Salma Hayek has worked hard as a producer to get Lebanese philosopher Khalil Gibran’s seminal collection of poem-essays, The Prophet, to the big screen, and she’s finally succeeded, in the form of an animated film. The book, one of the most popular in the world, is a collection of parables on topics ranging from love and sorrow to work and clothes, and pretty much everything in between, but the movie only adapts eight of the twenty-six essays, clocking in at a lean eighty-four minutes. They should have gone for more essays and cut the storyline that links the parables because frankly, that’s the worst part of the movie. The parables are presented in segments of just a few minutes each, and each one has a different director, making The Prophet technically an anthology. In between the parables, there is a story aimed at children (maybe?) which is borderline intolerable.

Part of the problem for the story framing The Prophet is that nothing anyone comes up with is going to be as good or compelling as the parables drawn from Gibran’s book. The constant see-saw of quality induces whiplash after a while, and you pretty much have to tune out of the Disneyfied story out of self-preservation. Which brings us to the other part of the problem—who is this movie for? Philosophy can be presented to children (see also: Saint-Exupery’s The Little Prince, which also has an animated adaptation with release TBD), but Gibran’s writings are not childish. The Little Prince is explicitly written for children, so it makes sense to adapt it as a children’s movie. But turning The Prophet into a kid’s movie feels weird and out of synch. I cannot imagine any child sitting through this and being anything other than bored. But yet the story is so simple and reductively “kiddie” that it won’t appeal to adults, either.

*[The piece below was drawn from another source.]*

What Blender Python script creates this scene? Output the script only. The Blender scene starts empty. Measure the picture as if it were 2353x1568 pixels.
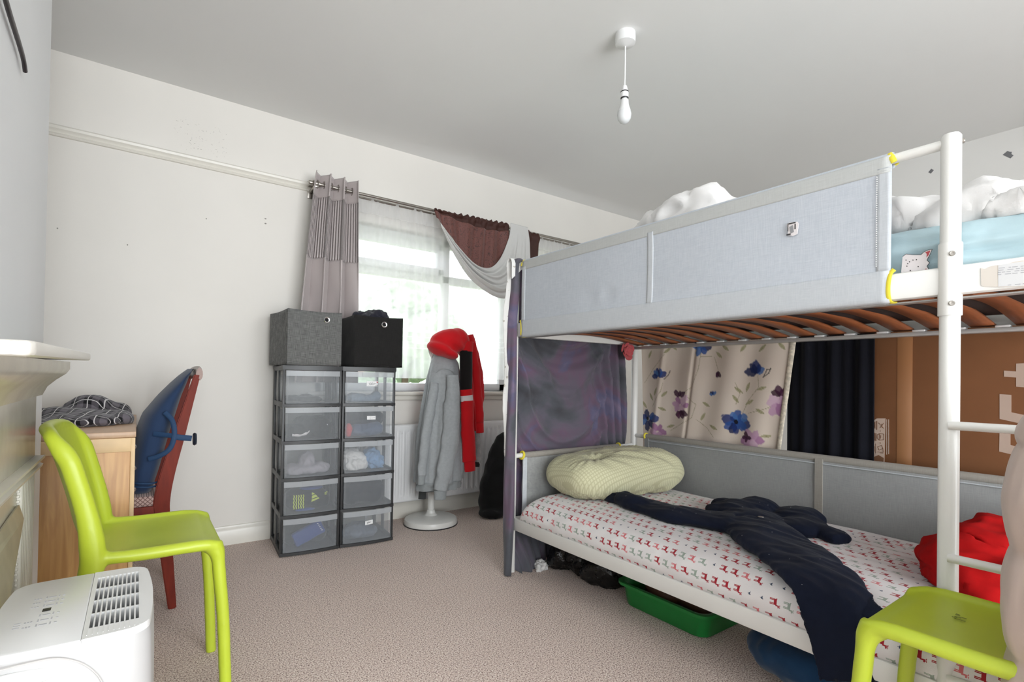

The narrative connecting everything together is about Mustafa (voiced, perplexingly, by Liam Neeson), jailed for writing subversive poetry, getting a conditional release and befriending a wild child named Almitra (Quvenzhane Wallis). Hearing Neeson’s distinctive Irish voice coming out of the face of a guy named Mustafa never stops being jarring. Also, by trying to make a story out of a guy telling parables, Mustafa is rendered not as a wise mystic, but as an asshole telling everyone how to live their lives. Instead of letting people draw their own conclusions about their meaning, the movie becomes preachy because it tries to relate the parables to the story unfolding outside the interior narrative space of the parables.

But the parables themselves do work as individual segments. The animation from Secret of the Kells co-director Tomm Moore is especially good, as is the segment done in clay by Joan Gratz, and Neeson’s narration is more effective in these segments, as his voice is divorced from Mustafa’s presence on screen. And of course, Gibran’s words and his poetry are beautiful and compelling, especially when combined with the parade of evocative imagery from the different directors. It’s just that the movie will insist on going back to the unengaging story of Mustafa and Almitra, and bring everything crashing back down, no matter how good the animated parable segment was. The Prophet is baffling and frustrating, and I can’t recommend it because I do not know who this is meant to appeal to. Just read the book.